Geopolitical Developments: China Eases Up But The Long-Term Looks More Like A Long Hard March

News that China’s Communist Party is asking banks to ease mortgage lending points to yet more micro-managing of the private sector, a far cry from the go-go years of capitalistic development that produced the Chinese economic miracle. While the news spurred markets its long-term implications are dour, as China is simply taking on too much in the vein of left-wing governments everywhere but Northern Europe. Increasing statism will harm global markets, even though today the markets are focused on good economic news. The volatility risk premium points to a higher market over the next few days (though volume may be light since the VRP could easily reverse and catch investors offside), but my technical reading of key stocks in the S&P 500 is neutral. Yesterday's cross-asset action brought several positive factors for US stocks. Copper's chart is signifying global growth. The US yield curve is bull flattening. But there was also one negative factor across global asset classes. Oil is pointing to stagflationary conditions. Taken together, the market looks set to discount further bad news and fall moderately over the next few days.
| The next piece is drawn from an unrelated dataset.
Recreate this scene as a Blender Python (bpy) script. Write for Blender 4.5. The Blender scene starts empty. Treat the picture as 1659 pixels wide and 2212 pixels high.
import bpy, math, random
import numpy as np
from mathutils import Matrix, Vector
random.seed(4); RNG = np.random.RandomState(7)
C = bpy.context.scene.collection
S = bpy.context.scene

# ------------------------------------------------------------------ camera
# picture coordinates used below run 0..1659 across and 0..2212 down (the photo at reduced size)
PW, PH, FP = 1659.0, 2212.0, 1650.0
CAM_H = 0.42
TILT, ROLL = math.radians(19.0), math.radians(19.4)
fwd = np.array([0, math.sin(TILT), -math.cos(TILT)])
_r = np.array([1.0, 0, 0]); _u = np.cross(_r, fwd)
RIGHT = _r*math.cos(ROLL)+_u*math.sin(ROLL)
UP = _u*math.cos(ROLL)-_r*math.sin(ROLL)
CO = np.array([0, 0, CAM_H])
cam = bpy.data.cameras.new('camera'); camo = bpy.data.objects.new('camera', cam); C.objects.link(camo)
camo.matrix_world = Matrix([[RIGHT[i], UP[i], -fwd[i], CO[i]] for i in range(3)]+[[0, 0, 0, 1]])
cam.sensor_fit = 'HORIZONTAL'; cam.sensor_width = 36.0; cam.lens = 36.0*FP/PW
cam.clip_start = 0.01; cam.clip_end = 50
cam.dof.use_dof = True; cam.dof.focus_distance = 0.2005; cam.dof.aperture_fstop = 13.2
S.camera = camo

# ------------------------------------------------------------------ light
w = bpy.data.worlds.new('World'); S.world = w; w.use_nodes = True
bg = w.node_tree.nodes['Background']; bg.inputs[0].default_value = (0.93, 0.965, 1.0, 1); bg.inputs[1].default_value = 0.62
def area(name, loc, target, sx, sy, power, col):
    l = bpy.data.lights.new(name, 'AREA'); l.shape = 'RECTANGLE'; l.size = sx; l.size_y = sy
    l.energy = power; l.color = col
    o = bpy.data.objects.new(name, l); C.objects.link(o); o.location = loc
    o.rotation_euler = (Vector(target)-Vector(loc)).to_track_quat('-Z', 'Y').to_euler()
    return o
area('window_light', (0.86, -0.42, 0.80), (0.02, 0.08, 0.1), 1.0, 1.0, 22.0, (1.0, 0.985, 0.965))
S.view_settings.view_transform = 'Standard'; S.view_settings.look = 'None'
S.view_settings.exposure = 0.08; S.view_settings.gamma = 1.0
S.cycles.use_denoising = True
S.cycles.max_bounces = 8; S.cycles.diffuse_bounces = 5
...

Case in point regarding China taking on too much, China now has an Afghan problem that it can’t rely on the US to help mitigate. The pugnacious CCP-dominated tabloid Global Times recently noted: “TTP’s enmity toward Pakistan creates risk for Chinese projects.”

This is because the Taliban are unpredictable due to their own internal diversity, and Pakistan doesn’t have great leverage over them. The National Interest notes Pakistan has a difficult and complex relationship with the region because of its support for the first generation Taliban pre-9/11: “As Taliban combatants were fighting the last resistance in Panjshir, a visit by the head of Pakistan’s Inter-Services Intelligence (ISI) led to allegations of Pakistan’s involvement in the Taliban’s offensive. Furthermore, the creation of a non-inclusive or a Pashtun-dominated caretaker government was allegedly linked to the ISI chief’s visit to Kabul...In fact, Islamabad’s regional connectivity ambitions depend on how these differences are managed. The Taliban has opposed the fencing along the Pakistan-Afghanistan border, calling it a “divide,” and have been reluctant to recognize the Durand Line as the permanent border. Engaging with the Taliban government for accessing Central Asian markets and even for east-west connectivity may not be as convenient as anticipated.”

And the Taliban cabinet isn’t ideal for the stability China and Pakistan crave: “That the Taliban’s exclusive caretaker government is in power with only three non-Pashtuns and excludes major ethnic groups like the Hazaras also places Pakistan in a tough position.”

And the effects of the US withdrawal on Middle Eastern nations is similarly complex. The Carnegie Endowment notes: “Given the Jordanian Muslim Brotherhood’s strong support for the Taliban movement, Abdullah will likely face few repercussions from the Biden administration for continuing to clamp down on the organization, despite its implications for Jordan’s democracy. Jordan may also benefit from international attention due to the difficulties in absorbing refugees after the Taliban’s conquest.”

The middle east situation is becoming decreasingly an American problem and more a Chinese one, as they are energy-dependent, not America. Since Chinese growth powers the global economy, the equity markets may be in for years of substandard returns.

My current market positions include a large cash position, and the following holdings: Activision (ATVI), Amgen (AMGN), Apple (AAPL), Johnson & Johnson (JNJ), 3M (MMM), Pfizer (PFE) and a hedged position in the S&P 500 (UPRO and SPXU).